What to produce:
Leave out the images; return the rest of the data exactly.

Information supplied:
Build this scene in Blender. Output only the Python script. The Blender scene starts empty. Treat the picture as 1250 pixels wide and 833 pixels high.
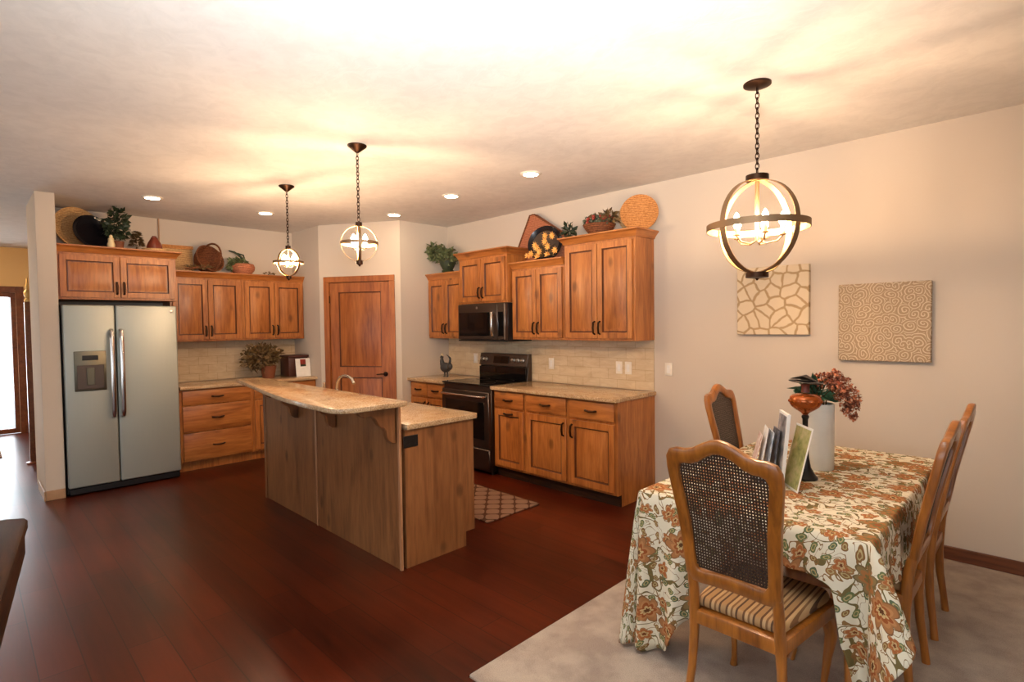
import bpy, bmesh, math, random
from mathutils import Vector, Matrix
S = bpy.context.scene
COL = S.collection
PI = math.pi
H = 2.766
rnd = random.Random(7)

# ------------------------------------------------------------------ node helpers
def srgb(r, g, b):
    f = lambda c: (c/255/12.92) if c/255 <= .04045 else ((c/255+.055)/1.055)**2.4
    return (f(r), f(g), f(b), 1)

class NT:
    def __init__(s, name, rough=.5, metal=0, spec=.5):
        s.m = bpy.data.materials.new(name); s.m.use_nodes = True
        s.t = s.m.node_tree; s.b = s.t.nodes['Principled BSDF']
        s.b.inputs['Roughness'].default_value = rough
        s.b.inputs['Metallic'].default_value = metal
        s.b.inputs['Specular IOR Level'].default_value = spec
    def n(s, typ, **kw):
        nd = s.t.nodes.new(typ)
        for k, v in kw.items():
            if k.startswith('i_'):
                nd.inputs[k[2:].replace('_', ' ')].default_value = v
            else: setattr(nd, k, v)
        return nd
    def l(s, a, b): s.t.links.new(a, b)
    def set(s, nm, sock):
        if hasattr(sock, 'is_linked') or hasattr(sock, 'links'): s.l(sock, s.b.inputs[nm])
        else: s.b.inputs[nm].default_value = sock
    def pos(s, scale=(1, 1, 1), rot=(0, 0, 0), loc=(0, 0, 0)):
        g = s.n('ShaderNodeNewGeometry'); m = s.n('ShaderNodeMapping')
        m.inputs['Scale'].default_value = scale; m.inputs['Rotation'].default_value = rot
        m.inputs['Location'].default_value = loc
        s.l(g.outputs['Position'], m.inputs['Vector']); return m.outputs[0]
    def uv(s, scale=(1, 1, 1)):
        g = s.n('ShaderNodeTexCoord'); m = s.n('ShaderNodeMapping')
        m.inputs['Scale'].default_value = scale
        s.l(g.outputs['UV'], m.inputs['Vector']); return m.outputs[0]
    def noise(s, vec, scale, detail=3, rough=.55, dist=0):
        nd = s.n('ShaderNodeTexNoise'); nd.inputs['Scale'].default_value = scale
        nd.inputs['Detail'].default_value = detail; nd.inputs['Roughness'].default_value = rough
        nd.inputs['Distortion'].default_value = dist
        s.l(vec, nd.inputs['Vector']); return nd.outputs[0]
    def ramp(s, fac, stops, interp='LINEAR'):
        r = s.n('ShaderNodeValToRGB'); r.color_ramp.interpolation = interp
        e = r.color_ramp.elements
        while len(e) > len(stops): e.remove(e[-1])
        while len(e) < len(stops): e.new(1)
        for k, (p, c) in enumerate(stops): e[k].position = p; e[k].color = c if len(c) == 4 else (*c, 1)
        s.l(fac, r.inputs[0]); return r.outputs[0]
    def math(s, op, a, b=None, c=None):
        m = s.n('ShaderNodeMath', operation=op)
        for i, v in enumerate((a, b, c)):
            if v is None: continue
            if isinstance(v, (int, float)): m.inputs[i].default_value = v
            else: s.l(v, m.inputs[i])
        return m.outputs[0]
    def mix(s, fac, a, b, mode='MIX'):
        m = s.n('ShaderNodeMix', data_type='RGBA', blend_type=mode)
        for i, v in ((0, fac), (6, a), (7, b)):
            if isinstance(v, (int, float, tuple)): m.inputs[i].default_value = v
            else: s.l(v, m.inputs[i])
        return m.outputs[2]
    def bump(s, h, strength=.3, dist=.01):
        b = s.n('ShaderNodeBump'); b.inputs['Strength'].default_value = strength
        b.inputs['Distance'].default_value = dist
        s.l(h, b.inputs['Height']); s.l(b.outputs[0], s.b.inputs['Normal'])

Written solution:
Build this scene in Blender. Output only the Python script. The Blender scene starts empty. Treat the picture as 1250 pixels wide and 833 pixels high.
import bpy, bmesh, math, random
from mathutils import Vector, Matrix
S = bpy.context.scene
COL = S.collection
PI = math.pi
H = 2.766
rnd = random.Random(7)

# ------------------------------------------------------------------ node helpers
def srgb(r, g, b):
    f = lambda c: (c/255/12.92) if c/255 <= .04045 else ((c/255+.055)/1.055)**2.4
    return (f(r), f(g), f(b), 1)

class NT:
    def __init__(s, name, rough=.5, metal=0, spec=.5):
        s.m = bpy.data.materials.new(name); s.m.use_nodes = True
        s.t = s.m.node_tree; s.b = s.t.nodes['Principled BSDF']
        s.b.inputs['Roughness'].default_value = rough
        s.b.inputs['Metallic'].default_value = metal
        s.b.inputs['Specular IOR Level'].default_value = spec
    def n(s, typ, **kw):
        nd = s.t.nodes.new(typ)
        for k, v in kw.items():
            if k.startswith('i_'):
                nd.inputs[k[2:].replace('_', ' ')].default_value = v
            else: setattr(nd, k, v)
        return nd
    def l(s, a, b): s.t.links.new(a, b)
    def set(s, nm, sock):
        if hasattr(sock, 'is_linked') or hasattr(sock, 'links'): s.l(sock, s.b.inputs[nm])
        else: s.b.inputs[nm].default_value = sock
    def pos(s, scale=(1, 1, 1), rot=(0, 0, 0), loc=(0, 0, 0)):
        g = s.n('ShaderNodeNewGeometry'); m = s.n('ShaderNodeMapping')
        m.inputs['Scale'].default_value = scale; m.inputs['Rotation'].default_value = rot
        m.inputs['Location'].default_value = loc
        s.l(g.outputs['Position'], m.inputs['Vector']); return m.outputs[0]
    def uv(s, scale=(1, 1, 1)):
        g = s.n('ShaderNodeTexCoord'); m = s.n('ShaderNodeMapping')
        m.inputs['Scale'].default_value = scale
        s.l(g.outputs['UV'], m.inputs['Vector']); return m.outputs[0]
    def noise(s, vec, scale, detail=3, rough=.55, dist=0):
        nd = s.n('ShaderNodeTexNoise'); nd.inputs['Scale'].default_value = scale
        nd.inputs['Detail'].default_value = detail; nd.inputs['Roughness'].default_value = rough
        nd.inputs['Distortion'].default_value = dist
        s.l(vec, nd.inputs['Vector']); return nd.outputs[0]
    def ramp(s, fac, stops, interp='LINEAR'):
        r = s.n('ShaderNodeValToRGB'); r.color_ramp.interpolation = interp
        e = r.color_ramp.elements
        while len(e) > len(stops): e.remove(e[-1])
        while len(e) < len(stops): e.new(1)
        for k, (p, c) in enumerate(stops): e[k].position = p; e[k].color = c if len(c) == 4 else (*c, 1)
        s.l(fac, r.inputs[0]); return r.outputs[0]
    def math(s, op, a, b=None, c=None):
        m = s.n('ShaderNodeMath', operation=op)
        for i, v in enumerate((a, b, c)):
            if v is None: continue
            if isinstance(v, (int, float)): m.inputs[i].default_value = v
            else: s.l(v, m.inputs[i])
        return m.outputs[0]
    def mix(s, fac, a, b, mode='MIX'):
        m = s.n('ShaderNodeMix', data_type='RGBA', blend_type=mode)
        for i, v in ((0, fac), (6, a), (7, b)):
            if isinstance(v, (int, float, tuple)): m.inputs[i].default_value = v
            else: s.l(v, m.inputs[i])
        return m.outputs[2]
    def bump(s, h, strength=.3, dist=.01):
        b = s.n('ShaderNodeBump'); b.inputs['Strength'].default_value = strength
        b.inputs['Distance'].default_value = dist
        s.l(h, b.inputs['Height']); s.l(b.outputs[0], s.b.inputs['Normal'])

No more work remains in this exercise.